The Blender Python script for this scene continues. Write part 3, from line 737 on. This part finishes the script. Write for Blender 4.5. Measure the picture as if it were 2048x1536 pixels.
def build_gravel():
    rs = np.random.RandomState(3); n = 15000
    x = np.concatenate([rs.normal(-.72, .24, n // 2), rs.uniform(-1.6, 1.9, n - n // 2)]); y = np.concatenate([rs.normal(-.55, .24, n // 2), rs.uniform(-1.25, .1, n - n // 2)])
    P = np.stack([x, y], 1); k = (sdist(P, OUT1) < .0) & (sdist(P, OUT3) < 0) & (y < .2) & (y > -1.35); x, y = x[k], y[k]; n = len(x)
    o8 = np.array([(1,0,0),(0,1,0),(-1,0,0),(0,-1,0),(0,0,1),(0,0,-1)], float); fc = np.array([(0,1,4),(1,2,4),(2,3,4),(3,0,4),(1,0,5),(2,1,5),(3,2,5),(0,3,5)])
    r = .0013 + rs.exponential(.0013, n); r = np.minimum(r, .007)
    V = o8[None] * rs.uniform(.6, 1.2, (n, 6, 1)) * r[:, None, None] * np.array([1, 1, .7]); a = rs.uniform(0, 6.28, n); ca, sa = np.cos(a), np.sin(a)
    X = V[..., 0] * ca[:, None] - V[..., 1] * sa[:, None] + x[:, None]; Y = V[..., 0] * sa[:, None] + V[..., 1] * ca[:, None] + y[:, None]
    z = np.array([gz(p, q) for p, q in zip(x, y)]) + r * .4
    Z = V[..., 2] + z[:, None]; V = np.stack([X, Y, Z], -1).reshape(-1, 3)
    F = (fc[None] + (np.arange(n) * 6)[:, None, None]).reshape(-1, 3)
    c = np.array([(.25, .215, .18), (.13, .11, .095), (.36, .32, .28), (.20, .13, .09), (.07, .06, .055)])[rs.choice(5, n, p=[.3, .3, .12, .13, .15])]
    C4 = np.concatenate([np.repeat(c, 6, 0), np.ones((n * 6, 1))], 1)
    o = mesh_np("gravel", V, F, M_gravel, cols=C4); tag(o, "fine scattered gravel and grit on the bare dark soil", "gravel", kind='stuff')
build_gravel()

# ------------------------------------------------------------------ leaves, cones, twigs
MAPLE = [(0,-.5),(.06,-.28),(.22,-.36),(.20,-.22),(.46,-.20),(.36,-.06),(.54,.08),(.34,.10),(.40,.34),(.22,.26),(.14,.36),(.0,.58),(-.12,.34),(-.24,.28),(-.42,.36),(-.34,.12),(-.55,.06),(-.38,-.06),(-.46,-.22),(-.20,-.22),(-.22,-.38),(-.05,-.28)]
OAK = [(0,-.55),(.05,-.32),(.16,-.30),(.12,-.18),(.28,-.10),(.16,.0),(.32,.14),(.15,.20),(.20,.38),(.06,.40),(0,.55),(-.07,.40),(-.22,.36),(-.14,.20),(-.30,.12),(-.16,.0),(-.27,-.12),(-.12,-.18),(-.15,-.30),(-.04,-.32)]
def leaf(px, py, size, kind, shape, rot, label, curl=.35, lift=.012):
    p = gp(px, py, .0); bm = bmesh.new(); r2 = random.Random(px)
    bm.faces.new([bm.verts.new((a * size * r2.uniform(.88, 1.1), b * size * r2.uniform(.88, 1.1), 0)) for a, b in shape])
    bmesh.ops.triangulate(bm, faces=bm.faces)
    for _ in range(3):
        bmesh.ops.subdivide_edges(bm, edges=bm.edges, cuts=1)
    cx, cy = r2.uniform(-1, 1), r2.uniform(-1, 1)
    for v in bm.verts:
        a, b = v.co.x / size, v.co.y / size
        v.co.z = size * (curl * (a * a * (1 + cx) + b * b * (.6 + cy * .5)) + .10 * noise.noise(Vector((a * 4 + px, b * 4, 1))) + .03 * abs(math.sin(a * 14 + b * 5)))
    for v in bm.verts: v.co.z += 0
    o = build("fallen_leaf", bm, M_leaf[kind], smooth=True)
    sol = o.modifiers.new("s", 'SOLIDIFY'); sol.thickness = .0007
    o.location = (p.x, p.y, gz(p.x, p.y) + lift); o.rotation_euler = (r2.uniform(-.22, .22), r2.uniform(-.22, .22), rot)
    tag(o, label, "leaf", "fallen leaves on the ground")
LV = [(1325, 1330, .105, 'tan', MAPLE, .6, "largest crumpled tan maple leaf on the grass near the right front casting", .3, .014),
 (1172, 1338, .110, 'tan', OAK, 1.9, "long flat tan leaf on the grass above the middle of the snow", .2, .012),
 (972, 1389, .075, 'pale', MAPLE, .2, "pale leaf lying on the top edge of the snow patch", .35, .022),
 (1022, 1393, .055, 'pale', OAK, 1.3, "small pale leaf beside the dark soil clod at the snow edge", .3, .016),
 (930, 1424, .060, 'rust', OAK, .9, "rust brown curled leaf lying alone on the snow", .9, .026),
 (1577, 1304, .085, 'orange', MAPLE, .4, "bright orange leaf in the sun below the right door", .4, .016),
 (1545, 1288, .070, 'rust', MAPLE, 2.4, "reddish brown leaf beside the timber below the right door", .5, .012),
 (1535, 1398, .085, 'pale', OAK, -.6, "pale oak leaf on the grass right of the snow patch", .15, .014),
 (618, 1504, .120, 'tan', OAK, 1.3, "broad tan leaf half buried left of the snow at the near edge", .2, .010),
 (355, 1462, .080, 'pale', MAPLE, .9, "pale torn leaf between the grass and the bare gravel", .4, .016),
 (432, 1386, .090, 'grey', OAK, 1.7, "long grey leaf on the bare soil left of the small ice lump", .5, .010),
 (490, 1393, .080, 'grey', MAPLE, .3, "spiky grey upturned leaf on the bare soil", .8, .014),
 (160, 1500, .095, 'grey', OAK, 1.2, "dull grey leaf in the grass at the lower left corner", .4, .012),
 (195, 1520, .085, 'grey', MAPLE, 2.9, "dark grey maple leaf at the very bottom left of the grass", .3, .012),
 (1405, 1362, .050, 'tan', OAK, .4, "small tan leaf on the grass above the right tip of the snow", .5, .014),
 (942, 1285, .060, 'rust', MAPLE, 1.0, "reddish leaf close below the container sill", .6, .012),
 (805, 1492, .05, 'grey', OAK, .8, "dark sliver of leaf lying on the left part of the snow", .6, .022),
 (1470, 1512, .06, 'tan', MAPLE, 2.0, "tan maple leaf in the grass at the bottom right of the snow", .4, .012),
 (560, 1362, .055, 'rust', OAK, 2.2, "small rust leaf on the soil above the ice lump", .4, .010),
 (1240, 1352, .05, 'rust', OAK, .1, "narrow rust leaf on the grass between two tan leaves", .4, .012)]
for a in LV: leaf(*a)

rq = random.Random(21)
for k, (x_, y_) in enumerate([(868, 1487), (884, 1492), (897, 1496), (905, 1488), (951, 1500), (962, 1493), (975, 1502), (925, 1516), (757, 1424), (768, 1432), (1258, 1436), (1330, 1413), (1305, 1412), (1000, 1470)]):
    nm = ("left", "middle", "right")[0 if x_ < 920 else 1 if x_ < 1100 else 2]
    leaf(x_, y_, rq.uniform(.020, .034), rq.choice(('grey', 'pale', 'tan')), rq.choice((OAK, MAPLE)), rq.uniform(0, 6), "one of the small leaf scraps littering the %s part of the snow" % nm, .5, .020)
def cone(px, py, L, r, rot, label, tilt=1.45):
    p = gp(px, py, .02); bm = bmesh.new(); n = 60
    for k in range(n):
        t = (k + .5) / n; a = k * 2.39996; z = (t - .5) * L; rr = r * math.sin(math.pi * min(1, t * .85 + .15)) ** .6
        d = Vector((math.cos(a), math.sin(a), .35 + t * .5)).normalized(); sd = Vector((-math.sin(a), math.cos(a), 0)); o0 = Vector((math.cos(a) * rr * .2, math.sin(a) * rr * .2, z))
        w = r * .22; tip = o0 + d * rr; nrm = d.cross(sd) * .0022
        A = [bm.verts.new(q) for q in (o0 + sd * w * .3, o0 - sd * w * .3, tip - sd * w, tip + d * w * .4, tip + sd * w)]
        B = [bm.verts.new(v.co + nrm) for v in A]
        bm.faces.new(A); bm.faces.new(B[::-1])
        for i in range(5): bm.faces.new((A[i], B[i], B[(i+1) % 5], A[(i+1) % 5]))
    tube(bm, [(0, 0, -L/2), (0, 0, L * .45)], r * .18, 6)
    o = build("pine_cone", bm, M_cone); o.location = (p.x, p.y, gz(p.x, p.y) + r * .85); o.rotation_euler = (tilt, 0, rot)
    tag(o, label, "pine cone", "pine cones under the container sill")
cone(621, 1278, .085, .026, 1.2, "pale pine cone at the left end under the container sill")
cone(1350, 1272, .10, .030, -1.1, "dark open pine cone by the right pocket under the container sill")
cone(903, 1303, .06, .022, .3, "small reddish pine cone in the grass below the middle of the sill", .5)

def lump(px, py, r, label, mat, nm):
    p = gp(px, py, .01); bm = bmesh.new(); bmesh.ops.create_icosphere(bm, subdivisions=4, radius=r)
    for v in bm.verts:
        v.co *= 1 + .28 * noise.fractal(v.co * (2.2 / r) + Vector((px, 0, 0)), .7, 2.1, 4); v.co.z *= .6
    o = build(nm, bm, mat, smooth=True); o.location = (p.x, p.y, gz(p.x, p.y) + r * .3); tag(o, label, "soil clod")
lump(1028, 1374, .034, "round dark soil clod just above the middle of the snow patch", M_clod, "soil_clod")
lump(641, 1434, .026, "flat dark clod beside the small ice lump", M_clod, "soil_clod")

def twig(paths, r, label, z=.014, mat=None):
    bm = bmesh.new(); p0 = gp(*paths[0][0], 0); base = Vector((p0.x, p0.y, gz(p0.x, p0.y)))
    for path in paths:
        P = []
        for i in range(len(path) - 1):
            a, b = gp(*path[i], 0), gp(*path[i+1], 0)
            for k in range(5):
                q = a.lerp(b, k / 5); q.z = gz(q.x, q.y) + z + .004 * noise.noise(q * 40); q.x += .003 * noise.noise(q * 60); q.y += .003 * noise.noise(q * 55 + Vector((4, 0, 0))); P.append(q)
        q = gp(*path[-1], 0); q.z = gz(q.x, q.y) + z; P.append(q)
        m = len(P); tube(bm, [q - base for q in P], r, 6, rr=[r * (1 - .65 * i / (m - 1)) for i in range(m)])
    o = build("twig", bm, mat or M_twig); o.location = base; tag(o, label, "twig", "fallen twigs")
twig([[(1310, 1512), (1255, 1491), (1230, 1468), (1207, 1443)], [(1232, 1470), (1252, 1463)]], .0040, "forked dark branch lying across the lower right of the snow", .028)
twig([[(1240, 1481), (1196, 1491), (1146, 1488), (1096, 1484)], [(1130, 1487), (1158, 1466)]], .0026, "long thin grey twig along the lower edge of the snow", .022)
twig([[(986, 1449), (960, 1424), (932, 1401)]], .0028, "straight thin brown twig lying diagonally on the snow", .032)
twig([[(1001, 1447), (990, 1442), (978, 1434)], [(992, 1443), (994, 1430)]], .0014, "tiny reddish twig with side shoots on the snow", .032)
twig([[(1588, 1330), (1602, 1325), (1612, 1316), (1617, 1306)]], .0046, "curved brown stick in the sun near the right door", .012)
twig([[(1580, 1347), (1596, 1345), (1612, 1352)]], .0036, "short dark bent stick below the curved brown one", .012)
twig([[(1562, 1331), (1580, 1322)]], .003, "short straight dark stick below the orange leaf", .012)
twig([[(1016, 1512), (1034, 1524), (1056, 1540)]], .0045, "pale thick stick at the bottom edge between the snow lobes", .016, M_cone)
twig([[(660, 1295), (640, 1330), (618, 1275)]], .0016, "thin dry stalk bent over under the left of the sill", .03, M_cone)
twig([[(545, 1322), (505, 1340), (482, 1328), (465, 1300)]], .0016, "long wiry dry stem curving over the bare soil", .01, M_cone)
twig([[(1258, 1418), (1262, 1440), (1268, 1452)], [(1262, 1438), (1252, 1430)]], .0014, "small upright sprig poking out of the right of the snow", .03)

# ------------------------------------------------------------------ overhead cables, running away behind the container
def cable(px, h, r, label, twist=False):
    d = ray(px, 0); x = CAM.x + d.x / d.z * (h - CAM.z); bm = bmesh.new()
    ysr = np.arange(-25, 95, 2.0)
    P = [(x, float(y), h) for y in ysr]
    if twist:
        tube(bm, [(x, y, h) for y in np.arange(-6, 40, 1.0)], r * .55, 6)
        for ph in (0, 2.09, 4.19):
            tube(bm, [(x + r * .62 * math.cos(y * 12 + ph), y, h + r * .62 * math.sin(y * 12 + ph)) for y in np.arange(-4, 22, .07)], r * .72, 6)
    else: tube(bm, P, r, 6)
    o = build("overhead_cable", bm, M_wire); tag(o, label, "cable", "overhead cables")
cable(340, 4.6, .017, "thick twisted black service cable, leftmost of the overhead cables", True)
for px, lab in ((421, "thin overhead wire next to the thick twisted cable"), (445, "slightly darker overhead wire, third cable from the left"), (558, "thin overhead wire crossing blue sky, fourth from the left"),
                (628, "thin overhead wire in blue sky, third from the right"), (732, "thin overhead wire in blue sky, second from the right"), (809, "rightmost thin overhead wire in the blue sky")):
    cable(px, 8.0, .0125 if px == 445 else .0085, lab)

==*==

Requirements:
Using the material above, report each line where "from" occurs.

Exercise solution:
The Blender Python script for this scene continues. Write part 3, from line 737 on. This part finishes the script. Write for Blender 4.5. Measure the picture as if it were 2048x1536 pixels.
for px, lab in ((421, "thin overhead wire next to the thick twisted cable"), (445, "slightly darker overhead wire, third cable from the left"), (558, "thin overhead wire crossing blue sky, fourth from the left"),
                (628, "thin overhead wire in blue sky, third from the right"), (732, "thin overhead wire in blue sky, second from the right"), (809, "rightmost thin overhead wire in the blue sky")):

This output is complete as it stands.